Reproduce the material word for word; the images stay out.

(INFORMATION PROVIDED)
-------------------------

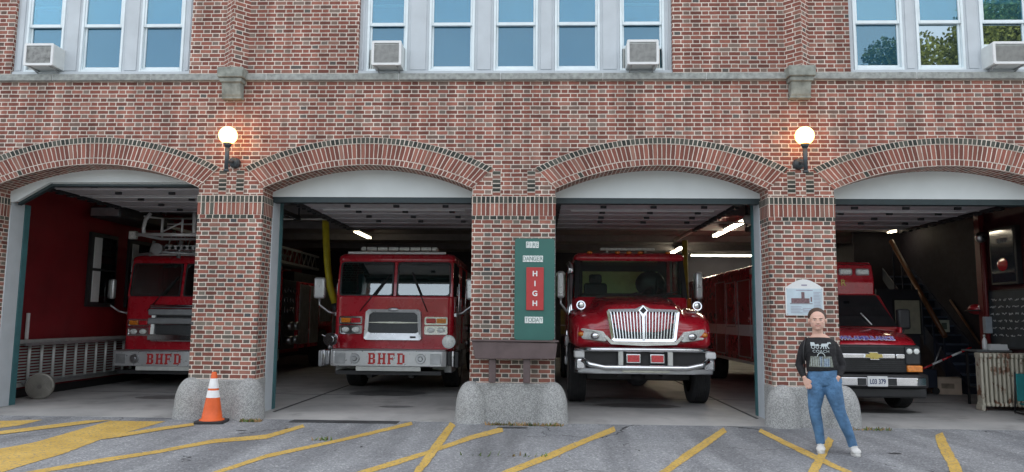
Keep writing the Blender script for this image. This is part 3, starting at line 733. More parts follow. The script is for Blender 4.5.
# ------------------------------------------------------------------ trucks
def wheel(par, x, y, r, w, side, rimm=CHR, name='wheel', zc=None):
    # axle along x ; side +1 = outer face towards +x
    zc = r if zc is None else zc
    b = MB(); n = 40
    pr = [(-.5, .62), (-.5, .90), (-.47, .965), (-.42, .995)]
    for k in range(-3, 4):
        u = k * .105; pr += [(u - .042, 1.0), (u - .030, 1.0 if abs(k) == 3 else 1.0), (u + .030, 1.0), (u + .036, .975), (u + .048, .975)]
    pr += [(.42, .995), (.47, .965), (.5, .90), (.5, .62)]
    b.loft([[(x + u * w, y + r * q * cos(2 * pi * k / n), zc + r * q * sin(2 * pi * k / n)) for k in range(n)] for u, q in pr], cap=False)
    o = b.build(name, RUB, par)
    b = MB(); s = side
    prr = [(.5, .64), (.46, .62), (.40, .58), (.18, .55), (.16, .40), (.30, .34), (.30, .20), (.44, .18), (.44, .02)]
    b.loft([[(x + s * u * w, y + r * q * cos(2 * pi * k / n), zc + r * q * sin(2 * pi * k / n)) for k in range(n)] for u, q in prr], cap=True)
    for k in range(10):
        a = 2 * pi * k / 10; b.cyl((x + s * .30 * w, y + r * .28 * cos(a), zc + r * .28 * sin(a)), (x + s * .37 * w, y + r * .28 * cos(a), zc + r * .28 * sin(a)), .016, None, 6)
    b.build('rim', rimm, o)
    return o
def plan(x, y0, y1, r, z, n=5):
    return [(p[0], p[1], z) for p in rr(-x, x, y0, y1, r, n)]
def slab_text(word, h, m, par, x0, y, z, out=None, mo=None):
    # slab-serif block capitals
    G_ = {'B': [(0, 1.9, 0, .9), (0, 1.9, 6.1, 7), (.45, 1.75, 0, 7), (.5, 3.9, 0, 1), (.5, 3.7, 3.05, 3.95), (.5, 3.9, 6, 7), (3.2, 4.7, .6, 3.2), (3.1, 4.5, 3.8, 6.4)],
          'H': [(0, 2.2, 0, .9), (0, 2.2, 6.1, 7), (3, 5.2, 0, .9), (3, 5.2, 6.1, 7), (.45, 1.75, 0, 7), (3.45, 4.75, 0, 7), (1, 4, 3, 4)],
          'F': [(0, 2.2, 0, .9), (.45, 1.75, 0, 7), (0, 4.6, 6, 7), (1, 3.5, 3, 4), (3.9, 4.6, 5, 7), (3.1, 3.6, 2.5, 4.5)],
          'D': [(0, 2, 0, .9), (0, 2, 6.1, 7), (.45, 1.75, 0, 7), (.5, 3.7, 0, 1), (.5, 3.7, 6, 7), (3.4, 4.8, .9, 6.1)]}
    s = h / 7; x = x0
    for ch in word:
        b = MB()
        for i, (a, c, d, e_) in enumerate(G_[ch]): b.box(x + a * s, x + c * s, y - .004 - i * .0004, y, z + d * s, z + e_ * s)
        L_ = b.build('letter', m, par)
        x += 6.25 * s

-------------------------

(THE SOLUTION)
Keep writing the Blender script for this image. This is part 3, starting at line 733. More parts follow. The script is for Blender 4.5.
# ------------------------------------------------------------------ trucks
def wheel(par, x, y, r, w, side, rimm=CHR, name='wheel', zc=None):
    # axle along x ; side +1 = outer face towards +x
    zc = r if zc is None else zc
    b = MB(); n = 40
    pr = [(-.5, .62), (-.5, .90), (-.47, .965), (-.42, .995)]
    for k in range(-3, 4):
        u = k * .105; pr += [(u - .042, 1.0), (u - .030, 1.0 if abs(k) == 3 else 1.0), (u + .030, 1.0), (u + .036, .975), (u + .048, .975)]
    pr += [(.42, .995), (.47, .965), (.5, .90), (.5, .62)]
    b.loft([[(x + u * w, y + r * q * cos(2 * pi * k / n), zc + r * q * sin(2 * pi * k / n)) for k in range(n)] for u, q in pr], cap=False)
    o = b.build(name, RUB, par)
    b = MB(); s = side
    prr = [(.5, .64), (.46, .62), (.40, .58), (.18, .55), (.16, .40), (.30, .34), (.30, .20), (.44, .18), (.44, .02)]
    b.loft([[(x + s * u * w, y + r * q * cos(2 * pi * k / n), zc + r * q * sin(2 * pi * k / n)) for k in range(n)] for u, q in prr], cap=True)
    for k in range(10):
        a = 2 * pi * k / 10; b.cyl((x + s * .30 * w, y + r * .28 * cos(a), zc + r * .28 * sin(a)), (x + s * .37 * w, y + r * .28 * cos(a), zc + r * .28 * sin(a)), .016, None, 6)
    b.build('rim', rimm, o)
    return o
def plan(x, y0, y1, r, z, n=5):
    return [(p[0], p[1], z) for p in rr(-x, x, y0, y1, r, n)]
def slab_text(word, h, m, par, x0, y, z, out=None, mo=None):
    # slab-serif block capitals
    G_ = {'B': [(0, 1.9, 0, .9), (0, 1.9, 6.1, 7), (.45, 1.75, 0, 7), (.5, 3.9, 0, 1), (.5, 3.7, 3.05, 3.95), (.5, 3.9, 6, 7), (3.2, 4.7, .6, 3.2), (3.1, 4.5, 3.8, 6.4)],
          'H': [(0, 2.2, 0, .9), (0, 2.2, 6.1, 7), (3, 5.2, 0, .9), (3, 5.2, 6.1, 7), (.45, 1.75, 0, 7), (3.45, 4.75, 0, 7), (1, 4, 3, 4)],
          'F': [(0, 2.2, 0, .9), (.45, 1.75, 0, 7), (0, 4.6, 6, 7), (1, 3.5, 3, 4), (3.9, 4.6, 5, 7), (3.1, 3.6, 2.5, 4.5)],
          'D': [(0, 2, 0, .9), (0, 2, 6.1, 7), (.45, 1.75, 0, 7), (.5, 3.7, 0, 1), (.5, 3.7, 6, 7), (3.4, 4.8, .9, 6.1)]}
    s = h / 7; x = x0
    for ch in word:
        b = MB()
        for i, (a, c, d, e_) in enumerate(G_[ch]): b.box(x + a * s, x + c * s, y - .004 - i * .0004, y, z + d * s, z + e_ * s)
        L_ = b.build('letter', m, par)
        x += 6.25 * s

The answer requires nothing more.